Mauro Barbierato drückt der Schuh ganz woanders: „Ich will mehr hören von euch.“ Der gebürtige Italiener, der unter anderem den Kinderchor des Staatstheaters leitet, betreut den Laienchor gesanglich. Was „sehr intensiv und super spannend“ sei.

„Da seh’ ich ein Engagement, das von Profis weniger kommt.“ Für ihn spiegelt der Chor „den Querschnitt der Bevölkerung“ wider, „davon lebt der Film ja auch“. Diese Probe überrascht Barbierato positiv: „Ich dachte, hier bricht das Chaos aus.“ Von wegen: „Da haben wohl einige fleißig zuhause vor dem Spiegel geübt.“ Die Herausforderung beim Musical ist ja auch weniger das Singen als das Tanzen“ – einmal mehr bei dieser „Blues Brothers“-Inszenierung mit „krassen Choreographien. Das ist doppelt so anstrengend.“ Trotzdem seien alle bei der Stange geblieben. Auch Silke Profitlich. Die Chorleiterin und zweifache Mutter musste in der Vorweihnachtszeit so rotieren wie noch nie, um Chöre, Privatleben und Musicalproben unter einen Hut zu kriegen.
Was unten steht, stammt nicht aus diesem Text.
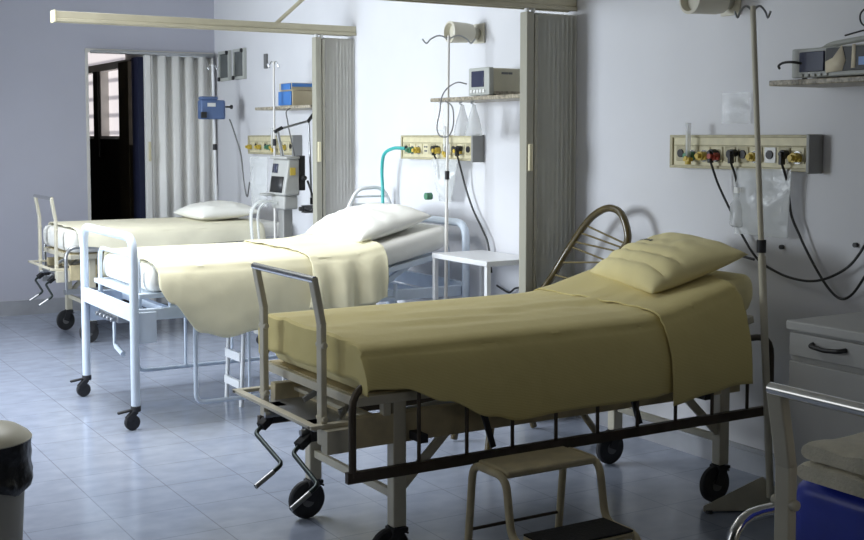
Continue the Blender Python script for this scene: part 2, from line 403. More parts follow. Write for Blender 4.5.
def bed_cranked(loc, label, railm='rail', raise_=1.):
    """cream bed, local frame: x along the bed (head at +), y across"""
    ox, oy = loc[0]+1.2, loc[1]
    def W(p): return (p[0]+1.2+loc[0], p[1]+loc[1], p[2]) if len(p) == 3 else p
    class B(MB):                      # coordinates: x as in the nearest bed's place, y from the bed's middle
        def done(s): s.v = [(x+ox, y+oy, z) for x, y, z in s.v]; return s
    t = thing('hospital_bed', label, 'bed', (loc[0],loc[1],0), 'cream crank beds')
    b = B()
    for s in (-1,1): b.box(-2.12,-.34,s*.335-.022,s*.335+.022,.45,.555)
    for x in (-2.0,-1.45,-.95,-.45): b.box(x-.02,x+.02,-.335,.335,.47,.53)
    obj('frame', b.done(), 'creamdk', t, bevel=.004)
    # deck under the mattress, head part raised
    b = B()
    for s in (-1,1): b.box(-2.13,-.95,s*.37-.018,s*.37+.018,.60,.632)
    for x in (-2.12,-1.7,-1.35,-1.0): b.box(x-.018,x+.018,-.37,.37,.60,.632)
    for s in (-1,1):
        for x in (-2.0,-1.05): b.box(x-.015,x+.015,s*.345-.015,s*.345+.015,.55,.605)
    obj('deck_frame', b.done(), 'cream', t, bevel=.003)
    b = B(); b.box(-2.12,-.92,-.36,.36,.628,.636)
    obj('deck_sheet', b.done(), 'creamdk', t)
    b = B()
    for s in (-1,1): b.bar((-.9,s*.37,.615),(-.30,s*.37,.615+.137*raise_),.034,.03)
    for k in range(4):
        f = k/3; b.bar((-.88+.57*f,-.37,.617+.13*f*raise_),(-.88+.57*f,.37,.617+.13*f*raise_),.03,.02)
    b.bar((-.62,-.2,.61+.06*raise_),(-.8,-.2,.53),.03,.012); b.bar((-.62,.2,.61+.06*raise_),(-.8,.2,.53),.03,.012)
    obj('backrest_frame', b.done(), 'cream', t, bevel=.003)
    for x, dr in ((-1.95,1),(-.425,-1)):
        for s in (-1,1):
            b = B(); b.box(x-.026,x+.026,s*.335-.024,s*.335+.024,.155,.60)
            lg = obj('leg', b.done(), 'cream', t, bevel=.005)
            caster(lg, x+ox, s*.335+oy, .03, .075, -1)
    for x in (-1.95,-.425):
        b = B(); b.bar((x,-.31,.26),(x,.31,.26),.02,.03)
        obj('stretcher', b.done(), 'cream', t, bevel=.003)
    for x, d in ((-1.95,1),(-.425,-1)):
        for s in (-1,1):
            b = B(); b.bar((x+d*.02,s*.335,.29),(x+d*.20,s*.335,.46),.014,.034)
            obj('brace', b.done(), 'cream', t, bevel=.002)
    # footboard
    for yy in (-.275,.215):
        b = B(); b.bar((-2.205,yy,.46),(-2.205,yy,.88),.038,.022,(1,0,0)); b.bar((-2.205,yy,.87),(-2.236,yy,1.03),.038,.022,(1,0,0))
        for z in (.55,.80): b.cyl((-2.205,yy-.03,z),(-2.205,yy+.03,z),.011,10)
        obj('footboard_post', b.done(), 'cream', t, bevel=.004)
    b = B(); b.cyl((-2.235,-.29,1.022),(-2.235,.23,1.022),.0125,14)
    obj('footboard_bar', b.done(), 'chrome', t)
    b = B()
    b.box(-2.262,-2.232,-.30,.39,.522,.534); b.box(-2.04,-2.0,-.30,.39,.52,.534)
    b.box(-2.262,-2.0,.362,.392,.521,.535); b.box(-2.262,-2.0,-.31,-.28,.521,.535)
    b.box(-2.22,-2.12,-.345,-.30,.44,.52)
    obj('foot_shelf', b.done(), 'cream', t, bevel=.002)
    b = B(); b.box(-2.2,-2.0,-.2,.28,.485,.50); b.cyl((-2.22,.18,.47),(-1.5,.1,.50),.012,10); b.cyl((-2.22,-.13,.47),(-1.2,-.05,.52),.012,10)
    b.bar((-2.1,.1,.53),(-1.95,.05,.62),.02,.02); b.bar((-2.08,-.15,.53),(-1.86,-.18,.61),.018,.018); b.bar((-2.14,-.25,.50),(-1.95,-.05,.60),.014,.014)
    obj('lifting_mechanism', b.done(), 'steel', t, bevel=.002)
    for dy, e in ((.20,1.), (-.13,.85)):
        b = B(); A = (-2.165,dy+.01,.468)
        b.tube(rounded([A,(-2.262,dy-.03,.412),(-2.262,dy-.03-.24*e,.352),(-2.375,dy-.06-.24*e,.296)], .02), .0085, 10)
        cr = obj('crank_handle', b.done(), 'crank', t)
        b = B(); b.bar((-2.15,dy+.012,.478),(-2.235,dy-.018,.428),.036,.03); b.box(-2.19,-2.13,dy-.03,dy+.05,.44,.50)
        obj('crank_joint', b.done(), 'rubber', cr, bevel=.003)
        b = B(); b.cyl((-2.30,dy-.042-.24*e,.333),(-2.375,dy-.06-.24*e,.296),.0092,10)
        obj('grip', b.done(), 'steel', cr)
    for s in (-1,1):
        m_ = B(); r = rail_mesh(s*.45, -2.18 if s < 0 else -2.11, -.265, .385, .69, 10); m_.v = r.v; m_.f = r.f
        ra = obj('side_rail', m_.done(), railm, t)
        for x in (-1.9,-.6):
            b = B(); b.box(x-.015,x+.015,min(s*.36,s*.44),max(s*.36,s*.44),.46,.49)
            obj('rail_bracket', b.done(), 'rubber', ra, bevel=.002)
        for x in (-1.62,-.95):
            b = B(); b.bar((x,s*.44,.41),(x-.05,s*.43,.58),.018,.02)
            obj('rail_stay', b.done(), 'rubber', ra, bevel=.002)
    return t

B1 = (-1.2, 3.9); B3 = (-.903, 9.05); B4 = (-1.2, 1.375)
bed_cranked(B1, 'nearest cream hospital bed with dark side rails and foot cranks')
b3 = bed_cranked(B3, 'farthest cream hospital bed by the far wall with raised foot handle','steel',0.); b3.scale = (.92,1,1.03)
bed_cranked(B4, 'cream bed end with chrome bar at the right edge holding the blue mattress','chrome')

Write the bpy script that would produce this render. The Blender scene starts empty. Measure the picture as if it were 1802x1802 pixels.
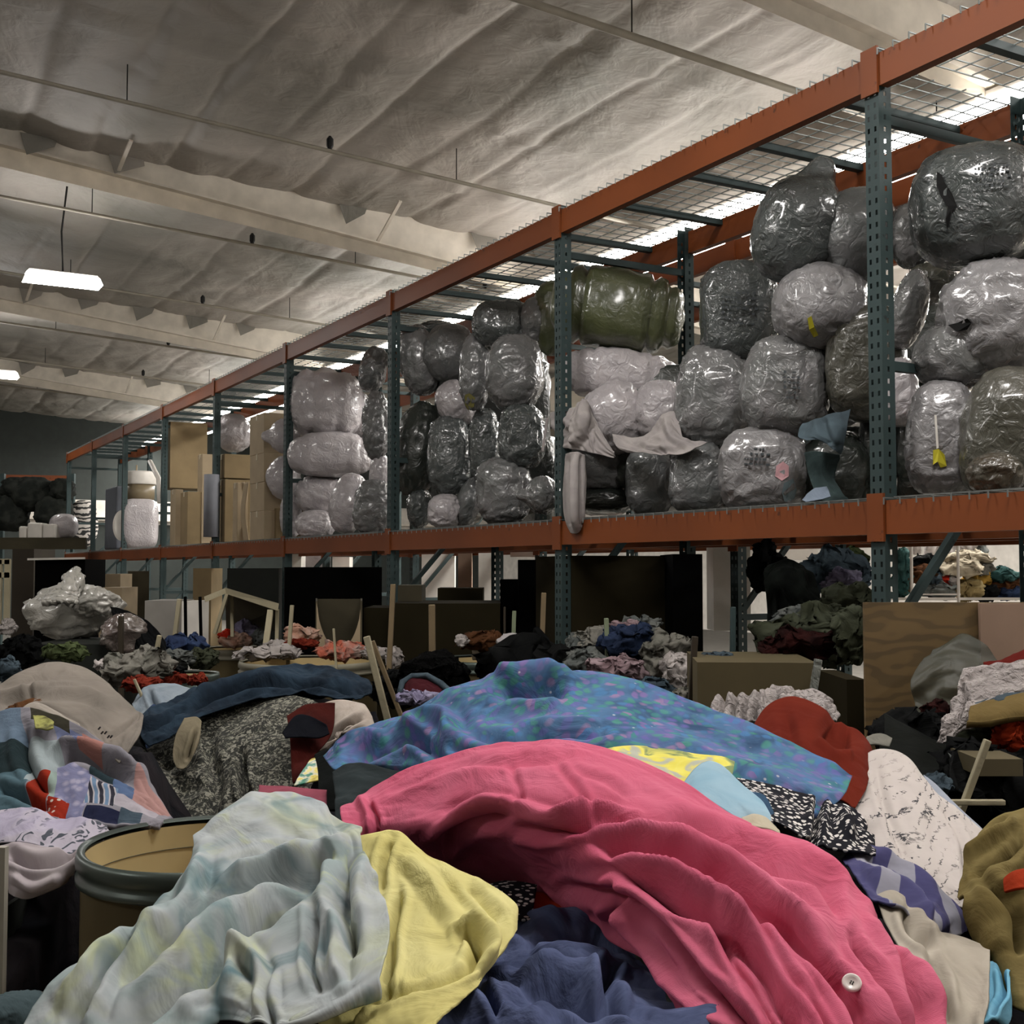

„Zeitlich ist das der Hammer“ und funktioniert auch nur, „weil meine Familie sehr kulant ist“. Der Reiz liegt für sie vor allem darin, „mal etwas Neues auszuprobieren“.

Ähnlich geht es Mario Ferber. „Ich habe noch nie gesungen, höchstens im Auto oder so“, gibt der Lacklaborant zu, der „nie auf einer Bühne stehen“ wollte – nur dieses eine Mal, weil er Fan der „Blues Brothers“ ist. „Das Stück ist super witzig, die Leute sind alle super drauf.“ So locker er im Moment auch ist, etwas Bammel schleicht sich doch langsam ein. Zwar tanzt der Saarbrücker seit zweieinhalb Jahren Lindy Hop – auch vor Publikum. Aber es ist schon eine andere Baustelle, „wenn 850 Leute auf dich sehen“.